ДМИТРИЙ СЕВЕРЮХИН, куратор, галерист, поэт
Я на Старо-Невском у метро решил отведать блин, который купил неподалёку. Только я открыл рот и зажмурил глаза в предвкушении пищи, как откуда то подлетели четыре воробья, аккуратно подхватили клювами квадратно сложенный блин за четыре угла и унесли его с собой, слаженно манипулируя крылышками в своём грузовом полёте. Я с изумлением с открытым ртом наблюдал за полётом микроскопических лётчиков, потрясённый их сверхразумом и способностью к совместным действиям. Мне оставалось одно — сказать про себя: «Ну, блин!»…
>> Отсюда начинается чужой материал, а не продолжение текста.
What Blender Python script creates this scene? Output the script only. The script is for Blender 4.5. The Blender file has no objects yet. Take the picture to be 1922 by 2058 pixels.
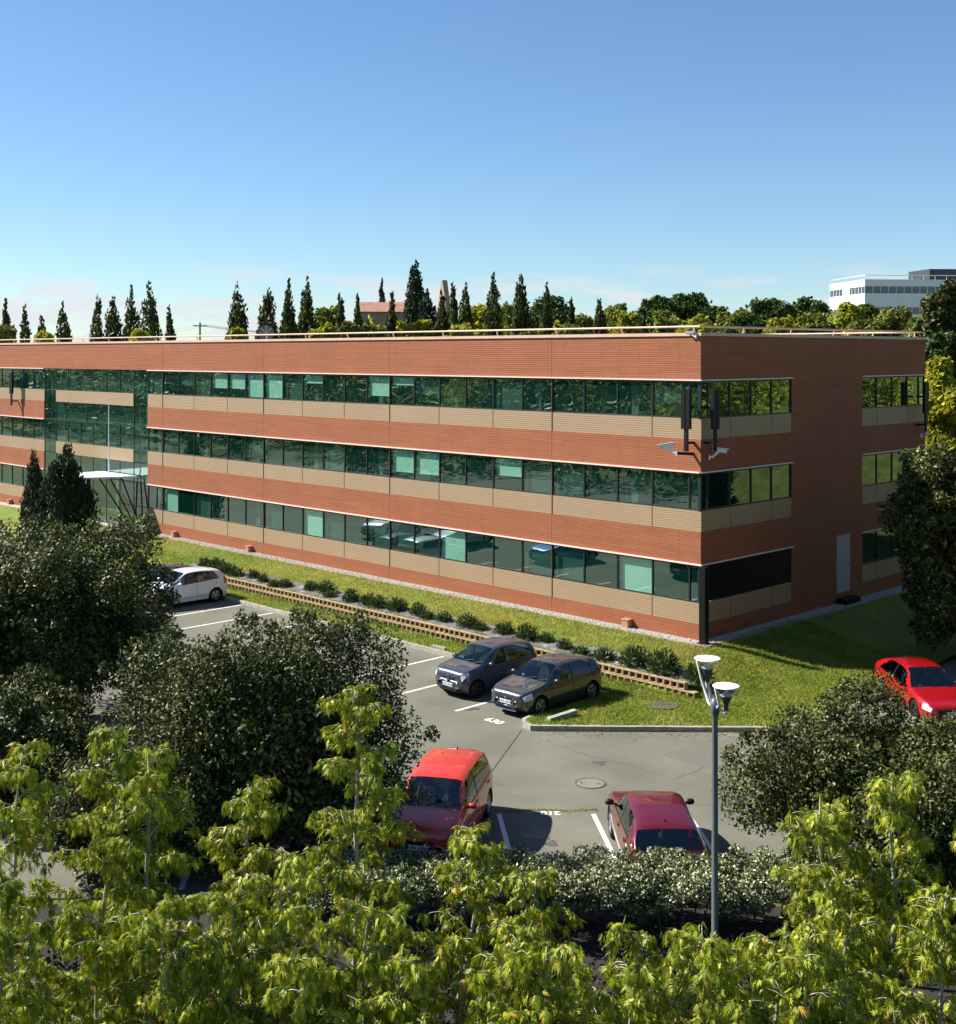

ТАТЬЯНА ЗАЙЦЕВА, сотрудник фирмы
Недавно я увидела на Невском, у Голландского дома, забавную сценку. У входа в нулевой этаж, там, где некогда были большие туалеты, украшенные витражами времён перестройки, а сейчас продают диски, плясала странная женщина. Магазин по продаже дисков выставил на улицу динамики и включил зазывный ритмизованный то ли рэп, то ли рэйв. Дама, очевидно, вспомнила годы молодости, может, ей показалось, что она попала на дискотеку. Плясала она зажигательно между двумя спусками вниз, где лет 10 назад были буквы «М» и «Ж». Сама женщина была в джинсах, и смахивала на мужчину. Она делала зазывные движения руками и бодро вскидывала ноги в башмаках. Может, это и был мужчина, только заросший волосами. Такая вот странная аллегорическая пляска между бывшими «М» и «Ж».
МИЛА ГРИЦЕНКО, студентка
Однажды я застряла на середине Невского, не успела перейти дорогу на зелёный свет. Вдруг я почувствовал, что кто-то гладит меня по ноге и даже лезет под юбку. Я оглянулась — никого нет. Тут я почувствовала, что кто-то опять гладит меня по ноге. Я оглянулась — опять никого. Тогда я посмотрела вниз и увидела, что сзади меня безногий инвалид на тележке, мужчина лет сорока, смотрит на мои ноги с мечтательным видом.